I also think about the class issues of new "mass transportation" that impact or impacted street cars. Were their "upscale" street cars for rich people? Were the rich delighted not to have to interface with the "rabble"?

Another thing that I appreciate about the streetcars that I see in SF is their visual beauty. They have style. Now part of that is that SF only bought the ones from around the world that are cool, but was more "art" put into street cars because they were like the highclass automobiles of their day? Did people had a sense of pride in their city's steet car "look"?

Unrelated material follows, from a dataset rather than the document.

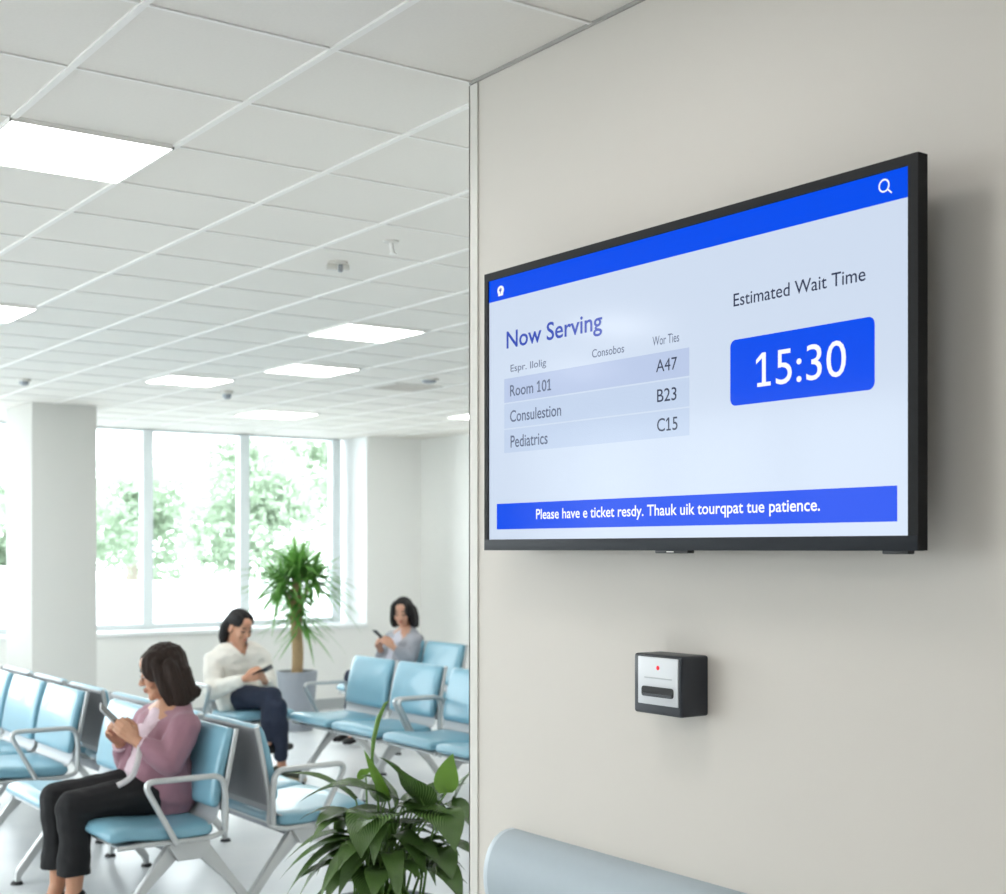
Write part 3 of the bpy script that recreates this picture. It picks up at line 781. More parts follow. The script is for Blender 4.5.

I lament the ugliness of most mass transit today. It's like they don't even try.It's as if not worth it because only the poor ride it.

Transit designers save the elegant work for the expensive cars.

Nice piece, and you got me hooked for the next installment, good work!

P.S. I read a story in the Atlantic about 9 years ago that really blew me away it talked about all the things that we think of as an "ideal" place to live have been Zoned out and couldn't be recreated today. It talked about the big garages that dominate the houses, the inability to have living and work spaces together. It talked about the giant parking lots that sperate people from the buildings and the windswept concrete plazas that dominate our "public" space today. It discussed the "human" sized spaces that were designed out and then no one wanted to hang out in the space.

In San Jose I saw so much of that crappy design it really saddened me. I actually think I moved to SF because it was just esthetically prettier. Also I felt that there were places we could gather as a group, a center. Sadly I don't take advantage of that "center" too much anymore for a lot of reasons, but I miss it. I especially missed it in spread out suburbia in San Jose. The only place people gathered was a mall.
And then there isn't really a group of people gathering, but a lot of people in the same place doing similiar things.

1:32 AM  
Anonymous Painini said...

Spocko, was the Atlantic article excerpted from Suburban Nation? Interesting(/frustrating) book on the subject.